Print the listing below in its entirety, character for character.
(begin)
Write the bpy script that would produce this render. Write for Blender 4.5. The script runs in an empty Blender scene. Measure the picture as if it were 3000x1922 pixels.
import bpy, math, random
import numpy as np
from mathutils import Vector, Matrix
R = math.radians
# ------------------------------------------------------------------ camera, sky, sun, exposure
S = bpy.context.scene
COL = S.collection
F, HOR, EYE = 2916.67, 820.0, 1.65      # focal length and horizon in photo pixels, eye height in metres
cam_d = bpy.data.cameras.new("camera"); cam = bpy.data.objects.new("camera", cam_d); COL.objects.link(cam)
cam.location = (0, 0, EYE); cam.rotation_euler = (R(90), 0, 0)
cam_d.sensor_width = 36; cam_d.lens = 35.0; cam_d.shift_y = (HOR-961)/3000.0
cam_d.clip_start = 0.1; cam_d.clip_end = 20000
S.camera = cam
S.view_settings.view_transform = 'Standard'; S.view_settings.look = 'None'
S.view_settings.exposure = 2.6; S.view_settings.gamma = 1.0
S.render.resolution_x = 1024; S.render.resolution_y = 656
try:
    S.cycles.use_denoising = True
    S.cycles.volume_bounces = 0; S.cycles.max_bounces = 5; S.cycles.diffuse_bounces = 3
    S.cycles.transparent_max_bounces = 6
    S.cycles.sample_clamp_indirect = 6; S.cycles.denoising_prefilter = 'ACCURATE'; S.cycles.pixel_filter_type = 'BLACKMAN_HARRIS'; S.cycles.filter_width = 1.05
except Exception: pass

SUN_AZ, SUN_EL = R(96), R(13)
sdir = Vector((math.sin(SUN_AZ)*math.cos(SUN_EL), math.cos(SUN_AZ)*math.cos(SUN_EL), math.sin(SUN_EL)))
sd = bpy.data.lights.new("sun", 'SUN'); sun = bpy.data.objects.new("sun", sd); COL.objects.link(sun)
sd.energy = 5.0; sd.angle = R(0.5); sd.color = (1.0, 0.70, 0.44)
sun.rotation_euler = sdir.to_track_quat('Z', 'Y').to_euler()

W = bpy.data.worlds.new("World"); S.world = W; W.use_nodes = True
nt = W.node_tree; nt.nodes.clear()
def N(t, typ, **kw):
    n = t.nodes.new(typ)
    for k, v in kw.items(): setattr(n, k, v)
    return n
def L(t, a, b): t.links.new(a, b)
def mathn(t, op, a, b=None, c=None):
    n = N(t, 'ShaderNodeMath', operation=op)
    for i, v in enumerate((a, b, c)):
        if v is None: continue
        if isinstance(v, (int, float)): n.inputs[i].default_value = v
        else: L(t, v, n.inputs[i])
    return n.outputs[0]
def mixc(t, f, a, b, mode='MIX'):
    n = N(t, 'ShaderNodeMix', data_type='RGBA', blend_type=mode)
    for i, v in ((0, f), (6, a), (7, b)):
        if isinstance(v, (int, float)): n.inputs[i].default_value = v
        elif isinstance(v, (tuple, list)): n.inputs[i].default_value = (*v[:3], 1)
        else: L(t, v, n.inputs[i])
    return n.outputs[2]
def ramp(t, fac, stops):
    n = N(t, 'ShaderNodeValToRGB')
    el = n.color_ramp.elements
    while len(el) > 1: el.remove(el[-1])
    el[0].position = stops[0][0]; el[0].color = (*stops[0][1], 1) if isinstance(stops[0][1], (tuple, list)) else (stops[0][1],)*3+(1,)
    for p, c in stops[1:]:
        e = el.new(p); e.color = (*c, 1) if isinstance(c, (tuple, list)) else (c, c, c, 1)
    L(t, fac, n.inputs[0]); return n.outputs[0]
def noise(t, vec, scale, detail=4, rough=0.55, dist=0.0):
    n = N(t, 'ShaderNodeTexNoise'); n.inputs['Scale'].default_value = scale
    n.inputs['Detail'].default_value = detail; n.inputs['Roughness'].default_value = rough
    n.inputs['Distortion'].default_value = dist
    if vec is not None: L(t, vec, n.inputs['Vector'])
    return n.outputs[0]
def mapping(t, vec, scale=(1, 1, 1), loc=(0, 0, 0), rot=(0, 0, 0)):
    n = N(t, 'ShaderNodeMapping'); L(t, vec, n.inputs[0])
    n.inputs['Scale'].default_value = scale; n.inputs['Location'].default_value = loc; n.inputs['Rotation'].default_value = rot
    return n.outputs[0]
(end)
_Worked solution_:
Write the bpy script that would produce this render. Write for Blender 4.5. The script runs in an empty Blender scene. Measure the picture as if it were 3000x1922 pixels.
import bpy, math, random
import numpy as np
from mathutils import Vector, Matrix
R = math.radians
# ------------------------------------------------------------------ camera, sky, sun, exposure
S = bpy.context.scene
COL = S.collection
F, HOR, EYE = 2916.67, 820.0, 1.65      # focal length and horizon in photo pixels, eye height in metres
cam_d = bpy.data.cameras.new("camera"); cam = bpy.data.objects.new("camera", cam_d); COL.objects.link(cam)
cam.location = (0, 0, EYE); cam.rotation_euler = (R(90), 0, 0)
cam_d.sensor_width = 36; cam_d.lens = 35.0; cam_d.shift_y = (HOR-961)/3000.0
cam_d.clip_start = 0.1; cam_d.clip_end = 20000
S.camera = cam
S.view_settings.view_transform = 'Standard'; S.view_settings.look = 'None'
S.view_settings.exposure = 2.6; S.view_settings.gamma = 1.0
S.render.resolution_x = 1024; S.render.resolution_y = 656
try:
    S.cycles.use_denoising = True
    S.cycles.volume_bounces = 0; S.cycles.max_bounces = 5; S.cycles.diffuse_bounces = 3
    S.cycles.transparent_max_bounces = 6
    S.cycles.sample_clamp_indirect = 6; S.cycles.denoising_prefilter = 'ACCURATE'; S.cycles.pixel_filter_type = 'BLACKMAN_HARRIS'; S.cycles.filter_width = 1.05
except Exception: pass

SUN_AZ, SUN_EL = R(96), R(13)
sdir = Vector((math.sin(SUN_AZ)*math.cos(SUN_EL), math.cos(SUN_AZ)*math.cos(SUN_EL), math.sin(SUN_EL)))
sd = bpy.data.lights.new("sun", 'SUN'); sun = bpy.data.objects.new("sun", sd); COL.objects.link(sun)
sd.energy = 5.0; sd.angle = R(0.5); sd.color = (1.0, 0.70, 0.44)
sun.rotation_euler = sdir.to_track_quat('Z', 'Y').to_euler()

W = bpy.data.worlds.new("World"); S.world = W; W.use_nodes = True
nt = W.node_tree; nt.nodes.clear()
def N(t, typ, **kw):
    n = t.nodes.new(typ)
    for k, v in kw.items(): setattr(n, k, v)
    return n
def L(t, a, b): t.links.new(a, b)
def mathn(t, op, a, b=None, c=None):
    n = N(t, 'ShaderNodeMath', operation=op)
    for i, v in enumerate((a, b, c)):
        if v is None: continue
        if isinstance(v, (int, float)): n.inputs[i].default_value = v
        else: L(t, v, n.inputs[i])
    return n.outputs[0]
def mixc(t, f, a, b, mode='MIX'):
    n = N(t, 'ShaderNodeMix', data_type='RGBA', blend_type=mode)
    for i, v in ((0, f), (6, a), (7, b)):
        if isinstance(v, (int, float)): n.inputs[i].default_value = v
        elif isinstance(v, (tuple, list)): n.inputs[i].default_value = (*v[:3], 1)
        else: L(t, v, n.inputs[i])
    return n.outputs[2]
def ramp(t, fac, stops):
    n = N(t, 'ShaderNodeValToRGB')
    el = n.color_ramp.elements
    while len(el) > 1: el.remove(el[-1])
    el[0].position = stops[0][0]; el[0].color = (*stops[0][1], 1) if isinstance(stops[0][1], (tuple, list)) else (stops[0][1],)*3+(1,)
    for p, c in stops[1:]:
        e = el.new(p); e.color = (*c, 1) if isinstance(c, (tuple, list)) else (c, c, c, 1)
    L(t, fac, n.inputs[0]); return n.outputs[0]
def noise(t, vec, scale, detail=4, rough=0.55, dist=0.0):
    n = N(t, 'ShaderNodeTexNoise'); n.inputs['Scale'].default_value = scale
    n.inputs['Detail'].default_value = detail; n.inputs['Roughness'].default_value = rough
    n.inputs['Distortion'].default_value = dist
    if vec is not None: L(t, vec, n.inputs['Vector'])
    return n.outputs[0]
def mapping(t, vec, scale=(1, 1, 1), loc=(0, 0, 0), rot=(0, 0, 0)):
    n = N(t, 'ShaderNodeMapping'); L(t, vec, n.inputs[0])
    n.inputs['Scale'].default_value = scale; n.inputs['Location'].default_value = loc; n.inputs['Rotation'].default_value = rot
    return n.outputs[0]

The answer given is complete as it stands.